#### [Set exercise]
Extract exactly the run of lines starting at the line that holds "p = at(u, v, 4.45);" and ending at the line that holds "o = lattice(w", both included.

[begin Working data]

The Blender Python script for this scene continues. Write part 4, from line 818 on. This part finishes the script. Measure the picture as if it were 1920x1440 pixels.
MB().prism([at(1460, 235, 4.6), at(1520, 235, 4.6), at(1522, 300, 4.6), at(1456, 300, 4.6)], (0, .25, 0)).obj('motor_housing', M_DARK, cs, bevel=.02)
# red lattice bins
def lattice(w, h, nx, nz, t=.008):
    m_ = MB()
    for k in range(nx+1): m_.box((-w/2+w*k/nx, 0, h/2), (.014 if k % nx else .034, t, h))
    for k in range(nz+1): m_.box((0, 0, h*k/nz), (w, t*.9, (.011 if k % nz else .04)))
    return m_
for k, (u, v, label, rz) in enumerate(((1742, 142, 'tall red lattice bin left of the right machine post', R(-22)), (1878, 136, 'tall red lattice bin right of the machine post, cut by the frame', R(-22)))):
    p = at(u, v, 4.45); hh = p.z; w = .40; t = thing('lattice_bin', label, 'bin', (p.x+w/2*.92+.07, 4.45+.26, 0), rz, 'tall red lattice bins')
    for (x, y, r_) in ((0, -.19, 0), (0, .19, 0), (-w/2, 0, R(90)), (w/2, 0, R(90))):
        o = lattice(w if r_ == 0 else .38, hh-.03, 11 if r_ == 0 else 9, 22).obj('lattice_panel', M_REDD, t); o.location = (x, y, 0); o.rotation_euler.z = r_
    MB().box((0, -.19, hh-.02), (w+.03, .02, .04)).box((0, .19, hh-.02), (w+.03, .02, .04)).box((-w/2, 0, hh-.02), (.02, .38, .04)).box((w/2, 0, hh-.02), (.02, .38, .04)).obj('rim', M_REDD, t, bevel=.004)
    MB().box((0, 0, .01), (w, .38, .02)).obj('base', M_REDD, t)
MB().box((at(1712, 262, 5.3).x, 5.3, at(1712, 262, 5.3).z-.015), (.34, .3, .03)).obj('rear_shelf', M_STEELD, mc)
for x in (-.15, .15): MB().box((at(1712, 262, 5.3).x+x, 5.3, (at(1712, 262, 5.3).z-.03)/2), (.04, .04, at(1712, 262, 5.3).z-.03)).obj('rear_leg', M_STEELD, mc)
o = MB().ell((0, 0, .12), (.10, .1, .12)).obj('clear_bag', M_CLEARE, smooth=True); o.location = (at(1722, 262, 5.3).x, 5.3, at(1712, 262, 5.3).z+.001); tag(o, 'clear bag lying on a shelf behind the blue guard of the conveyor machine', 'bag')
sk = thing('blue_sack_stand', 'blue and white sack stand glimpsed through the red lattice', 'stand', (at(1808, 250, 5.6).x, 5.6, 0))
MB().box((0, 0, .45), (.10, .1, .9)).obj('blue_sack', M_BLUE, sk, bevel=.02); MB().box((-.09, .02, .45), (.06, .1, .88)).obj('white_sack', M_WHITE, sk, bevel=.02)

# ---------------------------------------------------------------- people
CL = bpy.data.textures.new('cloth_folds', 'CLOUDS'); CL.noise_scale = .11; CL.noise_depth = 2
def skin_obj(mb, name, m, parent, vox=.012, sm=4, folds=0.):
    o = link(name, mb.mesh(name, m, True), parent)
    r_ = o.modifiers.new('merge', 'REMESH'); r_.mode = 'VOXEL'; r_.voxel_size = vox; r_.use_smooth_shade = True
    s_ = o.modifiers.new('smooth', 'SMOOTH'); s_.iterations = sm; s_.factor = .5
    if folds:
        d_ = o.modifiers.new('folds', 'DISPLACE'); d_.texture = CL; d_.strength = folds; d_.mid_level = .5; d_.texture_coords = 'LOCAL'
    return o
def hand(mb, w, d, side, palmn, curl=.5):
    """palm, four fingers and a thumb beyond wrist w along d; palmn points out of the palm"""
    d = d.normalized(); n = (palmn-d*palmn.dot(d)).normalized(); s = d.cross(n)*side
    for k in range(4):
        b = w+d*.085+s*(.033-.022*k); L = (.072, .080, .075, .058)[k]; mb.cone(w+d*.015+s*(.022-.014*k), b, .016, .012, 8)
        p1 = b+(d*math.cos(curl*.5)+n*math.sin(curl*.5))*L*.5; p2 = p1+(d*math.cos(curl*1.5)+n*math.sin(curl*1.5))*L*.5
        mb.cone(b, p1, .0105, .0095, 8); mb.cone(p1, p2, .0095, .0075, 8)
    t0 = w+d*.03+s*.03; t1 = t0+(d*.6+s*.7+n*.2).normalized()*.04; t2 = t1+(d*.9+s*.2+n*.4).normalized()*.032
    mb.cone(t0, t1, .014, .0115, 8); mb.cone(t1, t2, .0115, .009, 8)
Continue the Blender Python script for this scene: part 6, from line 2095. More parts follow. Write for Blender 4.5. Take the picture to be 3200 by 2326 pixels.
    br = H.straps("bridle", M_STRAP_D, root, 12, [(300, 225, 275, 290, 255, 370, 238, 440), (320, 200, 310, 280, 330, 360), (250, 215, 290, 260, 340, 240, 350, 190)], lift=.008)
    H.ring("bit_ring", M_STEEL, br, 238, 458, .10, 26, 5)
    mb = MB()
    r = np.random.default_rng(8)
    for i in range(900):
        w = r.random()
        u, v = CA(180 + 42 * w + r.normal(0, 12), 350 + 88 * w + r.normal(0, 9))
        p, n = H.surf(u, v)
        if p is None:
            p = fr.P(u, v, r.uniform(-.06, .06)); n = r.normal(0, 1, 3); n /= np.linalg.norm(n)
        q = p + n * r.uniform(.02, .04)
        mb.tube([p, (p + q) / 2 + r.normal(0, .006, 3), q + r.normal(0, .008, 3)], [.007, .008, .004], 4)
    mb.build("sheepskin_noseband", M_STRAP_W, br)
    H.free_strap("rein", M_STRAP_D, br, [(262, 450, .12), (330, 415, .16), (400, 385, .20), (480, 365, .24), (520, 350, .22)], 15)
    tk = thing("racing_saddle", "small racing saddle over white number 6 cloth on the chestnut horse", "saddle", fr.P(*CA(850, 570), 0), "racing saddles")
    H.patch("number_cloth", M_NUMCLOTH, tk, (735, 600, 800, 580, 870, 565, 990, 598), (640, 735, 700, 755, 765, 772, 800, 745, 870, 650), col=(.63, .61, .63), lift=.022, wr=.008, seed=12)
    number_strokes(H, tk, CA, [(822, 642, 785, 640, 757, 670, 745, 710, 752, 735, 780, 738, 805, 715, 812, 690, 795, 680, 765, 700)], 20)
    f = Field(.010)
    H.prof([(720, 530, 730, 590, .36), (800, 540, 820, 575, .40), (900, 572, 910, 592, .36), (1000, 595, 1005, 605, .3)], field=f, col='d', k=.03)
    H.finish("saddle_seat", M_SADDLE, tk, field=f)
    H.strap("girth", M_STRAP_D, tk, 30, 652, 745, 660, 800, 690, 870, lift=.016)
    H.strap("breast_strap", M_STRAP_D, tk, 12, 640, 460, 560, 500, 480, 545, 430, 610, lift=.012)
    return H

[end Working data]

#### [Correct answer]
    p = at(u, v, 4.45); hh = p.z; w = .40; t = thing('lattice_bin', label, 'bin', (p.x+w/2*.92+.07, 4.45+.26, 0), rz, 'tall red lattice bins')
    for (x, y, r_) in ((0, -.19, 0), (0, .19, 0), (-w/2, 0, R(90)), (w/2, 0, R(90))):
        o = lattice(w if r_ == 0 else .38, hh-.03, 11 if r_ == 0 else 9, 22).obj('lattice_panel', M_REDD, t); o.location = (x, y, 0); o.rotation_euler.z = r_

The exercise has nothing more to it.